--- begin RAW DATA ---

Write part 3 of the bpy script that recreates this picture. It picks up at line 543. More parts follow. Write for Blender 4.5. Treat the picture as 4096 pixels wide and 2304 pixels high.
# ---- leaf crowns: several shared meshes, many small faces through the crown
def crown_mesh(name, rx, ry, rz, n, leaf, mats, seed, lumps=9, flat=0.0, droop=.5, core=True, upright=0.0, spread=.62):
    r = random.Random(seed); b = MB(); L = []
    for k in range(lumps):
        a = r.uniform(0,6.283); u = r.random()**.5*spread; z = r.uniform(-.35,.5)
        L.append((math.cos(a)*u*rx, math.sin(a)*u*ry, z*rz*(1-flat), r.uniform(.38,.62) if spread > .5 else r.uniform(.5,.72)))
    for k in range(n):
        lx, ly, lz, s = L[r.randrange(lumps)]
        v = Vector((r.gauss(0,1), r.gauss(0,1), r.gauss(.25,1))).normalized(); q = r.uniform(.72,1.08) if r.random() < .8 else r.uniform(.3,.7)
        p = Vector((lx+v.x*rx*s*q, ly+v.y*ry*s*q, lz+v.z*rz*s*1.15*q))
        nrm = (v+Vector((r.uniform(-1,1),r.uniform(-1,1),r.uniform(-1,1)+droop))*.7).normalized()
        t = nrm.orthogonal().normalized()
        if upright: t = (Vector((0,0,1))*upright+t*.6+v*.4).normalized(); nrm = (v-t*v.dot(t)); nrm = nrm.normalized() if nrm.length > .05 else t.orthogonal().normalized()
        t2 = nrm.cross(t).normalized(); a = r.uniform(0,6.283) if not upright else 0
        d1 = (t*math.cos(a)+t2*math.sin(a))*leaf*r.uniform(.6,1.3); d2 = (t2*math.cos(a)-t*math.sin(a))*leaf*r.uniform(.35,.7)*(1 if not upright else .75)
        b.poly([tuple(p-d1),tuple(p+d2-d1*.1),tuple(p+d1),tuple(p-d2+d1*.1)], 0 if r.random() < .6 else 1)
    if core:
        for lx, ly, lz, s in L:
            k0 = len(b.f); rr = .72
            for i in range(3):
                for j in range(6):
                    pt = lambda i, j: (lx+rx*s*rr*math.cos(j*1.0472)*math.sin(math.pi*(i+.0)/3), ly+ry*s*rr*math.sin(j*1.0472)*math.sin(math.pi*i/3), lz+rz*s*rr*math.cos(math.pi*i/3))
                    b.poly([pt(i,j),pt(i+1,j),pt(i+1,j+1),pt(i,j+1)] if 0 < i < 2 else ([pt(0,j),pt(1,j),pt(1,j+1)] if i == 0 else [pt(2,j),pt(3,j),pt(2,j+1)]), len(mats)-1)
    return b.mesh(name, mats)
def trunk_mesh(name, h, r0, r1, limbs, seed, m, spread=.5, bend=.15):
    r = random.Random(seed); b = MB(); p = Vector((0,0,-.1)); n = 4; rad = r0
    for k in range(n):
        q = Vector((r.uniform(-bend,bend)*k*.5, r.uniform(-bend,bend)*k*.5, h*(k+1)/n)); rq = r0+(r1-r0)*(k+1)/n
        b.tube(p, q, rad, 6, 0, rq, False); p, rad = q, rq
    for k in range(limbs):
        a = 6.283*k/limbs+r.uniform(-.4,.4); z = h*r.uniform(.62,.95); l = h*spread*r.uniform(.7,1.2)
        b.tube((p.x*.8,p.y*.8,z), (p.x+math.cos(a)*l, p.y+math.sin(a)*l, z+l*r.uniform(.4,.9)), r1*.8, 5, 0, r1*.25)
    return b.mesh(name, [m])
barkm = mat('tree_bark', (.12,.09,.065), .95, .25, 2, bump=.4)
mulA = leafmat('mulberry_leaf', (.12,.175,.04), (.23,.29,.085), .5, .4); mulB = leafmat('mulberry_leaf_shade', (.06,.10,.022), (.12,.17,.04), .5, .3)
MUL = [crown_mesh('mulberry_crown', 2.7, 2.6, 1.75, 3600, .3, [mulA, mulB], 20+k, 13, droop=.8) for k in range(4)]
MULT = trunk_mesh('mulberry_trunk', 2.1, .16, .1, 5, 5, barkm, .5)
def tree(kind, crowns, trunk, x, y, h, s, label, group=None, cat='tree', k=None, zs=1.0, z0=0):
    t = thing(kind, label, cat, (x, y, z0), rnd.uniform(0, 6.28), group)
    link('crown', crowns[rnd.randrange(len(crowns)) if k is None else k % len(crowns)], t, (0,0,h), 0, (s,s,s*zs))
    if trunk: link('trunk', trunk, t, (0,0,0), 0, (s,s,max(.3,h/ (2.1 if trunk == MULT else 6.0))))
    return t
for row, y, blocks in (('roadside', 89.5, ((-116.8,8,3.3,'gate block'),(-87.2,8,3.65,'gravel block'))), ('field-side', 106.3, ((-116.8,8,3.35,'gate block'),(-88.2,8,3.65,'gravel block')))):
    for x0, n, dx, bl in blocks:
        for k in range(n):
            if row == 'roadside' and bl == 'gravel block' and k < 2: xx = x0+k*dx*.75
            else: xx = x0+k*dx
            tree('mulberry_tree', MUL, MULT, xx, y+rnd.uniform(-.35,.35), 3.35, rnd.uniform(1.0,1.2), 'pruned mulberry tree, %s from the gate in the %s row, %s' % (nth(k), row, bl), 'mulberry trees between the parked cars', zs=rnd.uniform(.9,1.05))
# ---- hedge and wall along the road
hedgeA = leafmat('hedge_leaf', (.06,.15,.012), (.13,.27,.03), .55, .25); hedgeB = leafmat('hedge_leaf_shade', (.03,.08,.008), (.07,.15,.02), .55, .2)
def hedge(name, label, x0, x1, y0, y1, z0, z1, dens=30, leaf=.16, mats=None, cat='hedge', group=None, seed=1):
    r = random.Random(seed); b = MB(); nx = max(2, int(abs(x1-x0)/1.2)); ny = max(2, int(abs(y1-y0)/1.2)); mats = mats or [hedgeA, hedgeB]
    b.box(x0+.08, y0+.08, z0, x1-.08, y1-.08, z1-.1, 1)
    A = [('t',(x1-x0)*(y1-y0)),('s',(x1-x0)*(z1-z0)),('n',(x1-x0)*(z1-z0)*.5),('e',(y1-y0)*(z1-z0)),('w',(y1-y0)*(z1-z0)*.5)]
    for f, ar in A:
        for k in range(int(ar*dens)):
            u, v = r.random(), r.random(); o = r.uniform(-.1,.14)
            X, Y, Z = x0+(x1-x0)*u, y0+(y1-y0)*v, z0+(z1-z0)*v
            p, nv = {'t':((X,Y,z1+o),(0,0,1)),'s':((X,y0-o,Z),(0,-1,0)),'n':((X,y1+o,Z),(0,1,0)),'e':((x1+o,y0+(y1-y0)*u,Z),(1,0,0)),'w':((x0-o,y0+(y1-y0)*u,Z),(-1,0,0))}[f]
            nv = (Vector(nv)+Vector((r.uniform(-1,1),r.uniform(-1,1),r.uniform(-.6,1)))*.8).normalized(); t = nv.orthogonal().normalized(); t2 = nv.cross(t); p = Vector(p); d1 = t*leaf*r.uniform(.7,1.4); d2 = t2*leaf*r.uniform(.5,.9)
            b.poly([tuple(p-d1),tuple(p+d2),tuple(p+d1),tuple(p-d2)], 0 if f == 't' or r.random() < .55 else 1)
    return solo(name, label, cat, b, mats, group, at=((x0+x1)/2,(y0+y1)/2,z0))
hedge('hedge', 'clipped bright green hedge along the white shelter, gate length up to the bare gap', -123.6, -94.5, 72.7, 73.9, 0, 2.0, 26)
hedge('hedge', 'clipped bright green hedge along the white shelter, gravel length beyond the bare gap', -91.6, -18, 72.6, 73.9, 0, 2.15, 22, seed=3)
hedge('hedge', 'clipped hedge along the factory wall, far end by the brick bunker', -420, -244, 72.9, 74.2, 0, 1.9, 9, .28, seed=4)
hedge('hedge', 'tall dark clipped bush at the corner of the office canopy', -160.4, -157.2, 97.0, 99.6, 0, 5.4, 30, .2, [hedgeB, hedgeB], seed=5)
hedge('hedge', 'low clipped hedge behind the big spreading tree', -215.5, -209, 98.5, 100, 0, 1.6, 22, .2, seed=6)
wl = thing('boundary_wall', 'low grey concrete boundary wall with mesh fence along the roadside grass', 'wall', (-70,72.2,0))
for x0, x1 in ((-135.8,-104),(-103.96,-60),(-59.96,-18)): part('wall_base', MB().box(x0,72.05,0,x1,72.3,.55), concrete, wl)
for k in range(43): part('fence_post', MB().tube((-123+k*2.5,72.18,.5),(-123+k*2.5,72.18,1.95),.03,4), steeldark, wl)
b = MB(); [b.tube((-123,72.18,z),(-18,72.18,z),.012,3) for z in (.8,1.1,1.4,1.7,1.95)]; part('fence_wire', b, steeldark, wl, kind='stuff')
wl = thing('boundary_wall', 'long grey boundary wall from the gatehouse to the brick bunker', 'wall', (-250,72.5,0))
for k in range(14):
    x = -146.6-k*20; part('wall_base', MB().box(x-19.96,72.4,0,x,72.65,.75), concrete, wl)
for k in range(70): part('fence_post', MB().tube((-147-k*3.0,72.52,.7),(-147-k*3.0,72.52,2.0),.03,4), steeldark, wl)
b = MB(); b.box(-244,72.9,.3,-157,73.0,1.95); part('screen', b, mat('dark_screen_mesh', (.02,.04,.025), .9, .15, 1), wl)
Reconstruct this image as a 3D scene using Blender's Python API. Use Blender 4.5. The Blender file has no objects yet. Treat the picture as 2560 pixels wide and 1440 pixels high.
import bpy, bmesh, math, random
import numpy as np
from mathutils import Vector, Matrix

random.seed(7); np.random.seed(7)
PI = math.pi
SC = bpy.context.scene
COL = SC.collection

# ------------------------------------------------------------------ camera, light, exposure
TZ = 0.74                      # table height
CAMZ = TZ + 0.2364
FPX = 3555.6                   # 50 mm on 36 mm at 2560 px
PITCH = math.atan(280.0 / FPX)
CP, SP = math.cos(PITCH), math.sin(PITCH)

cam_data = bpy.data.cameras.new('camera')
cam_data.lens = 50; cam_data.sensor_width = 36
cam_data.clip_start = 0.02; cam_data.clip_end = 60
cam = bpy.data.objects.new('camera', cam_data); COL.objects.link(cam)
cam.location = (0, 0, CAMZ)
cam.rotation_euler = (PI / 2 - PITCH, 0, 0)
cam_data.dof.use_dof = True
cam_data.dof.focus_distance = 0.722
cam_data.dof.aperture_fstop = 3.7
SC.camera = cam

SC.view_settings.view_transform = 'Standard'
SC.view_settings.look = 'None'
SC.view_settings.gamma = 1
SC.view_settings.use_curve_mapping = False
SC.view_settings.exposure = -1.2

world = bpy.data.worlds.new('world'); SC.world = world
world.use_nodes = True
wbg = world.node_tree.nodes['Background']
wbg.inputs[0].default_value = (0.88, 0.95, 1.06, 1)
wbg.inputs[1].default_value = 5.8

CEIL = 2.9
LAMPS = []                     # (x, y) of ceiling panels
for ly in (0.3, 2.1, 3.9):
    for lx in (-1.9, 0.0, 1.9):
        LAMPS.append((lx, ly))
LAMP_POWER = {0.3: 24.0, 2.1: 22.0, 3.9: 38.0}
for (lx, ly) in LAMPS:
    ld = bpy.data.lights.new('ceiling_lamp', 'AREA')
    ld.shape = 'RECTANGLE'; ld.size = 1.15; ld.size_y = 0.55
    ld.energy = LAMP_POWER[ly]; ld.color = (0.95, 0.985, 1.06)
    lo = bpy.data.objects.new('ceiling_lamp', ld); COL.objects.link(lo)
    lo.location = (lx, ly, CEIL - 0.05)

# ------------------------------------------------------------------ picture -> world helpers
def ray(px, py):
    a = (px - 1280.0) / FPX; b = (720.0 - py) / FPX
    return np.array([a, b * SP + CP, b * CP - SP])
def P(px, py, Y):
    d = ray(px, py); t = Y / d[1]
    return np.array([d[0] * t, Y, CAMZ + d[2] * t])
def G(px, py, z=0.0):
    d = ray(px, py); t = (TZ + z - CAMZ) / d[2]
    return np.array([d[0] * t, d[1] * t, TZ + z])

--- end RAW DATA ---

Retype, word for word, every line from the line with "b.box(x0+.08, y0+.08, z0, x1-.08, y1-.08, z1-.1, 1)" to the line with "0, 2.0, 26)", inclusive. Add nothing.

    b.box(x0+.08, y0+.08, z0, x1-.08, y1-.08, z1-.1, 1)
    A = [('t',(x1-x0)*(y1-y0)),('s',(x1-x0)*(z1-z0)),('n',(x1-x0)*(z1-z0)*.5),('e',(y1-y0)*(z1-z0)),('w',(y1-y0)*(z1-z0)*.5)]
    for f, ar in A:
        for k in range(int(ar*dens)):
            u, v = r.random(), r.random(); o = r.uniform(-.1,.14)
            X, Y, Z = x0+(x1-x0)*u, y0+(y1-y0)*v, z0+(z1-z0)*v
            p, nv = {'t':((X,Y,z1+o),(0,0,1)),'s':((X,y0-o,Z),(0,-1,0)),'n':((X,y1+o,Z),(0,1,0)),'e':((x1+o,y0+(y1-y0)*u,Z),(1,0,0)),'w':((x0-o,y0+(y1-y0)*u,Z),(-1,0,0))}[f]
            nv = (Vector(nv)+Vector((r.uniform(-1,1),r.uniform(-1,1),r.uniform(-.6,1)))*.8).normalized(); t = nv.orthogonal().normalized(); t2 = nv.cross(t); p = Vector(p); d1 = t*leaf*r.uniform(.7,1.4); d2 = t2*leaf*r.uniform(.5,.9)
            b.poly([tuple(p-d1),tuple(p+d2),tuple(p+d1),tuple(p-d2)], 0 if f == 't' or r.random() < .55 else 1)
    return solo(name, label, cat, b, mats, group, at=((x0+x1)/2,(y0+y1)/2,z0))
hedge('hedge', 'clipped bright green hedge along the white shelter, gate length up to the bare gap', -123.6, -94.5, 72.7, 73.9, 0, 2.0, 26)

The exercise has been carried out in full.